SIGHTINGS


 
British Press Predicts Clinton
& Saddam Doomed - But
Who'll be First?
12-19-98
 
LONDON (Agence France-Press) - According to Saturday's British press, U.S. President Clinton and Iraqi leaders have one thing in common as they face off in the Gulf: They're both doomed. The only question is who'll go first.
 
Clinton faces a vote in Congress that will likely lead to an impeachment trial in the Senate on two counts of perjury and one each of obstruction of justice and abuse of power.
 
Saddam, meanwhile, has seen his country hit by three straight days of US and British air strikes for refusing to live up to his promises to cooperate with UN weapons inspectors.
 
All the British press struggled to keep the two stories apart. In the end, most gave in.
 
The mass-selling conservative tabloid Sun and the left-leaning Guardian, for instance, chose almost identical headlines.
 
"Doomed", screamed the Sun on its front page between pictures of the two leaders. "But who'll be finished off first?"
 
"Two presidents in peril - but which one will be toppled first?" asked the Guardian.
 
The Sun put its money on the Iraqi dictator outlasting Clinton.
 
Its editorial insisted it was "time for the liars to go". Clinton was too discredited to hang on if Congress voted for impeachment.
 
"It would be a supreme irony if he were to be out of office while Saddam remained in power," the paper added. "But it is a price Clinton must pay for betraying America."
 
The Daily Mail also lumped impeachment and Gulf crisis together. "As Slick Willie parties, bombing goes on," read its headline, next to a picture of the president and Hillary Clinton at a White House party.
 
It said the "squalid and surreal" spectacle in Washington was undermining Operation Desert Fox against Iraq, although it criticized Clinton for causing his own problems.
 
Few papers could avoid putting both stories, Gulf crisis and impeachment, on their front page.
 
The media mood remained largely in favor of military action against Iraq. One of the staunchest, the Daily Telegraph, regretted only that British Prime Minister Tony Blair would be tainted by his close ties with Clinton.
 
Its editorial said the U.S. president "has compromised Western policy in the Gulf by associating it with his own disgrace.
 
"The one comfort is that Mr. Clinton's knavery has done him no good."
 
The Daily Express also believed impeachment was casting a cloud over Iraq.

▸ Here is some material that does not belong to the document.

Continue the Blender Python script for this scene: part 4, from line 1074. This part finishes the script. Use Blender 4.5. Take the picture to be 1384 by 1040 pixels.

It urged a return to priorities: crippling Saddam's regime and ensuring there was a clear strategy for dealing with the aftermath.
 
"This is no time for gung-ho language and military machismo and neither is it time for impeaching the American commander-in-chief."
 
Clinton won more vociferous backing from the Mirror tabloid. "What went on in Washington was a scandalous blot on American democracy," it stormed.
 
The paper said trying to impeach Clinton now was "treachery".
 
"Bill Clinton has little to be proud of about how he behaved over Monica Lewinsky. But the shameful behavior of his rightwing persecutors dwarfs his misdeeds."
 
The Times focussed its editorial on how Blair should persuade the country that launching air strikes on Iraq was right and why it was backing the United States.
 
It suggested he make his first nationwide broadcast this weekend to press the case for attacks.